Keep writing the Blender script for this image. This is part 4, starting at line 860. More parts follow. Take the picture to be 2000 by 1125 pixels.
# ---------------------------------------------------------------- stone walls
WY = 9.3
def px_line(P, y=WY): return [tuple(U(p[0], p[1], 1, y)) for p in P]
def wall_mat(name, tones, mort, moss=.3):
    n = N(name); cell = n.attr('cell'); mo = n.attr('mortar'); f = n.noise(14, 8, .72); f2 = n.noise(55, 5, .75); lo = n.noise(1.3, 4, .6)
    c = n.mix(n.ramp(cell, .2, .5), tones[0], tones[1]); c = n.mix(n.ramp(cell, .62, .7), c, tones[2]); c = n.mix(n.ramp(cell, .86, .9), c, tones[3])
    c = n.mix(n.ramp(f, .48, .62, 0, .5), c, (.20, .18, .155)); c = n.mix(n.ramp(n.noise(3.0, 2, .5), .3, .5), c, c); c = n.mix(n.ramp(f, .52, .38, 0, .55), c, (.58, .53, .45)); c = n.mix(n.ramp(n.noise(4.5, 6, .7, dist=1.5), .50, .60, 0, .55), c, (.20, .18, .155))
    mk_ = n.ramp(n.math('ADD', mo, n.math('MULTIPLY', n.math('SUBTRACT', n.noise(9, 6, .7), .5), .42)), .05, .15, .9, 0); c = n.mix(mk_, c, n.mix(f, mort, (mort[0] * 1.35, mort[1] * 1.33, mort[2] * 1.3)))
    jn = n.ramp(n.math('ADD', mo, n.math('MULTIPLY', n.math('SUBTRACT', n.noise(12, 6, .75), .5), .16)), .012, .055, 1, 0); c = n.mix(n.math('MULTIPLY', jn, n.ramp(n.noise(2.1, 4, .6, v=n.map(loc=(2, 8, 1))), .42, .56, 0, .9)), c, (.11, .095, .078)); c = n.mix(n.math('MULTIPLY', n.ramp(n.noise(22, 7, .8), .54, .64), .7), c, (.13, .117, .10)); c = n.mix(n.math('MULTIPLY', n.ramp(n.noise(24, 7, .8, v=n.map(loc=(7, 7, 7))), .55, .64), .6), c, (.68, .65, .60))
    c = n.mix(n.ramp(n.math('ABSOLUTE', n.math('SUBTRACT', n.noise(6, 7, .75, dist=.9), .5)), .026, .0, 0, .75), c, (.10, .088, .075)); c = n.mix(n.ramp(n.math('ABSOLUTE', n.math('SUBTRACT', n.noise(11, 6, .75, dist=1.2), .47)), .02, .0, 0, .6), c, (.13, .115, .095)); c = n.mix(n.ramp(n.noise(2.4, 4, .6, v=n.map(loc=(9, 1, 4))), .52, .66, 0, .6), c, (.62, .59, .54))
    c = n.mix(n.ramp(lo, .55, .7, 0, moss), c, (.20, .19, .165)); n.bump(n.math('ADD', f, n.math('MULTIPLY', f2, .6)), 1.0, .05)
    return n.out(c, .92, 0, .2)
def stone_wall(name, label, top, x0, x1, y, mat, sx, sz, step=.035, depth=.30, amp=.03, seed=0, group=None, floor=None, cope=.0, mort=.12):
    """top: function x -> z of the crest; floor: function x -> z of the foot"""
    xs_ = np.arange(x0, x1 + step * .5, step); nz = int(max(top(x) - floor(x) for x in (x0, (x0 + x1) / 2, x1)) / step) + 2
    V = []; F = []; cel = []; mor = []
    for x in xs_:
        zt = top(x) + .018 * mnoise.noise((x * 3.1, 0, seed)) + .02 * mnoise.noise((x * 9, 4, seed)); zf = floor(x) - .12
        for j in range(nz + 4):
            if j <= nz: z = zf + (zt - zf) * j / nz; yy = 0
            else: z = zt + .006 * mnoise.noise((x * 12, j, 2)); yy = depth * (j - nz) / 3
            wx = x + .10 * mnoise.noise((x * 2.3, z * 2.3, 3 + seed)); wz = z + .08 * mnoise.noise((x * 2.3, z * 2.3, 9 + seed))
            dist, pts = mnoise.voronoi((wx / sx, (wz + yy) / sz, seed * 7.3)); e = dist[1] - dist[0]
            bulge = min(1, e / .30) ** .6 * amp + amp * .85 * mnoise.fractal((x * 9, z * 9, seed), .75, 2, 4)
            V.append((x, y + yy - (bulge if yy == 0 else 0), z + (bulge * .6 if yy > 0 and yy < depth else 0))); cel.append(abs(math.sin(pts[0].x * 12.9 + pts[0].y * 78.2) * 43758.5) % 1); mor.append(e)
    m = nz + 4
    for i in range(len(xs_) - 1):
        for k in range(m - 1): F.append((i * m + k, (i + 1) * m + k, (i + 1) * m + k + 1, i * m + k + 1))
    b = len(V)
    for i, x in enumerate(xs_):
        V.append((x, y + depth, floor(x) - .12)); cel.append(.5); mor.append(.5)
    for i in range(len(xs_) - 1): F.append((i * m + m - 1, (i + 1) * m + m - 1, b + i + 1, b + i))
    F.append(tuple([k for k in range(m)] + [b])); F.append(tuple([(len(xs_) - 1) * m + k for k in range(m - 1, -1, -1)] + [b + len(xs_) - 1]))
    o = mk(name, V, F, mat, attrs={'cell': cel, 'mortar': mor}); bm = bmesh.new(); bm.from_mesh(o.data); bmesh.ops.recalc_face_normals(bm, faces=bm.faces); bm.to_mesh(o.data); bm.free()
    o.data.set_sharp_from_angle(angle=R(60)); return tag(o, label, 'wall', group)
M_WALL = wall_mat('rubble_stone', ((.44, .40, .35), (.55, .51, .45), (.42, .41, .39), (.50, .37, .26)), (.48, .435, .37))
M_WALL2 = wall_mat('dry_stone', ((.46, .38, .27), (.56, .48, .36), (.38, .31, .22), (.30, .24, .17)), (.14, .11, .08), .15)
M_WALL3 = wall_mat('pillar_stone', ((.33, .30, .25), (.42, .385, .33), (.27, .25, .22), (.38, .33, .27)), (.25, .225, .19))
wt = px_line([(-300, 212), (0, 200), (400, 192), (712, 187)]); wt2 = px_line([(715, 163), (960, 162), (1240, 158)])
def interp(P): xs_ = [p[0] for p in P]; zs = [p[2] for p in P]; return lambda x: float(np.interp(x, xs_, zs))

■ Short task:
Please reproduce the entire listing, exactly as shown.

■ Response for this exercise:
Keep writing the Blender script for this image. This is part 4, starting at line 860. More parts follow. Take the picture to be 2000 by 1125 pixels.
# ---------------------------------------------------------------- stone walls
WY = 9.3
def px_line(P, y=WY): return [tuple(U(p[0], p[1], 1, y)) for p in P]
def wall_mat(name, tones, mort, moss=.3):
    n = N(name); cell = n.attr('cell'); mo = n.attr('mortar'); f = n.noise(14, 8, .72); f2 = n.noise(55, 5, .75); lo = n.noise(1.3, 4, .6)
    c = n.mix(n.ramp(cell, .2, .5), tones[0], tones[1]); c = n.mix(n.ramp(cell, .62, .7), c, tones[2]); c = n.mix(n.ramp(cell, .86, .9), c, tones[3])
    c = n.mix(n.ramp(f, .48, .62, 0, .5), c, (.20, .18, .155)); c = n.mix(n.ramp(n.noise(3.0, 2, .5), .3, .5), c, c); c = n.mix(n.ramp(f, .52, .38, 0, .55), c, (.58, .53, .45)); c = n.mix(n.ramp(n.noise(4.5, 6, .7, dist=1.5), .50, .60, 0, .55), c, (.20, .18, .155))
    mk_ = n.ramp(n.math('ADD', mo, n.math('MULTIPLY', n.math('SUBTRACT', n.noise(9, 6, .7), .5), .42)), .05, .15, .9, 0); c = n.mix(mk_, c, n.mix(f, mort, (mort[0] * 1.35, mort[1] * 1.33, mort[2] * 1.3)))
    jn = n.ramp(n.math('ADD', mo, n.math('MULTIPLY', n.math('SUBTRACT', n.noise(12, 6, .75), .5), .16)), .012, .055, 1, 0); c = n.mix(n.math('MULTIPLY', jn, n.ramp(n.noise(2.1, 4, .6, v=n.map(loc=(2, 8, 1))), .42, .56, 0, .9)), c, (.11, .095, .078)); c = n.mix(n.math('MULTIPLY', n.ramp(n.noise(22, 7, .8), .54, .64), .7), c, (.13, .117, .10)); c = n.mix(n.math('MULTIPLY', n.ramp(n.noise(24, 7, .8, v=n.map(loc=(7, 7, 7))), .55, .64), .6), c, (.68, .65, .60))
    c = n.mix(n.ramp(n.math('ABSOLUTE', n.math('SUBTRACT', n.noise(6, 7, .75, dist=.9), .5)), .026, .0, 0, .75), c, (.10, .088, .075)); c = n.mix(n.ramp(n.math('ABSOLUTE', n.math('SUBTRACT', n.noise(11, 6, .75, dist=1.2), .47)), .02, .0, 0, .6), c, (.13, .115, .095)); c = n.mix(n.ramp(n.noise(2.4, 4, .6, v=n.map(loc=(9, 1, 4))), .52, .66, 0, .6), c, (.62, .59, .54))
    c = n.mix(n.ramp(lo, .55, .7, 0, moss), c, (.20, .19, .165)); n.bump(n.math('ADD', f, n.math('MULTIPLY', f2, .6)), 1.0, .05)
    return n.out(c, .92, 0, .2)
def stone_wall(name, label, top, x0, x1, y, mat, sx, sz, step=.035, depth=.30, amp=.03, seed=0, group=None, floor=None, cope=.0, mort=.12):
    """top: function x -> z of the crest; floor: function x -> z of the foot"""
    xs_ = np.arange(x0, x1 + step * .5, step); nz = int(max(top(x) - floor(x) for x in (x0, (x0 + x1) / 2, x1)) / step) + 2
    V = []; F = []; cel = []; mor = []
    for x in xs_:
        zt = top(x) + .018 * mnoise.noise((x * 3.1, 0, seed)) + .02 * mnoise.noise((x * 9, 4, seed)); zf = floor(x) - .12
        for j in range(nz + 4):
            if j <= nz: z = zf + (zt - zf) * j / nz; yy = 0
            else: z = zt + .006 * mnoise.noise((x * 12, j, 2)); yy = depth * (j - nz) / 3
            wx = x + .10 * mnoise.noise((x * 2.3, z * 2.3, 3 + seed)); wz = z + .08 * mnoise.noise((x * 2.3, z * 2.3, 9 + seed))
            dist, pts = mnoise.voronoi((wx / sx, (wz + yy) / sz, seed * 7.3)); e = dist[1] - dist[0]
            bulge = min(1, e / .30) ** .6 * amp + amp * .85 * mnoise.fractal((x * 9, z * 9, seed), .75, 2, 4)
            V.append((x, y + yy - (bulge if yy == 0 else 0), z + (bulge * .6 if yy > 0 and yy < depth else 0))); cel.append(abs(math.sin(pts[0].x * 12.9 + pts[0].y * 78.2) * 43758.5) % 1); mor.append(e)
    m = nz + 4
    for i in range(len(xs_) - 1):
        for k in range(m - 1): F.append((i * m + k, (i + 1) * m + k, (i + 1) * m + k + 1, i * m + k + 1))
    b = len(V)
    for i, x in enumerate(xs_):
        V.append((x, y + depth, floor(x) - .12)); cel.append(.5); mor.append(.5)
    for i in range(len(xs_) - 1): F.append((i * m + m - 1, (i + 1) * m + m - 1, b + i + 1, b + i))
    F.append(tuple([k for k in range(m)] + [b])); F.append(tuple([(len(xs_) - 1) * m + k for k in range(m - 1, -1, -1)] + [b + len(xs_) - 1]))
    o = mk(name, V, F, mat, attrs={'cell': cel, 'mortar': mor}); bm = bmesh.new(); bm.from_mesh(o.data); bmesh.ops.recalc_face_normals(bm, faces=bm.faces); bm.to_mesh(o.data); bm.free()
    o.data.set_sharp_from_angle(angle=R(60)); return tag(o, label, 'wall', group)
M_WALL = wall_mat('rubble_stone', ((.44, .40, .35), (.55, .51, .45), (.42, .41, .39), (.50, .37, .26)), (.48, .435, .37))
M_WALL2 = wall_mat('dry_stone', ((.46, .38, .27), (.56, .48, .36), (.38, .31, .22), (.30, .24, .17)), (.14, .11, .08), .15)
M_WALL3 = wall_mat('pillar_stone', ((.33, .30, .25), (.42, .385, .33), (.27, .25, .22), (.38, .33, .27)), (.25, .225, .19))
wt = px_line([(-300, 212), (0, 200), (400, 192), (712, 187)]); wt2 = px_line([(715, 163), (960, 162), (1240, 158)])
def interp(P): xs_ = [p[0] for p in P]; zs = [p[2] for p in P]; return lambda x: float(np.interp(x, xs_, zs))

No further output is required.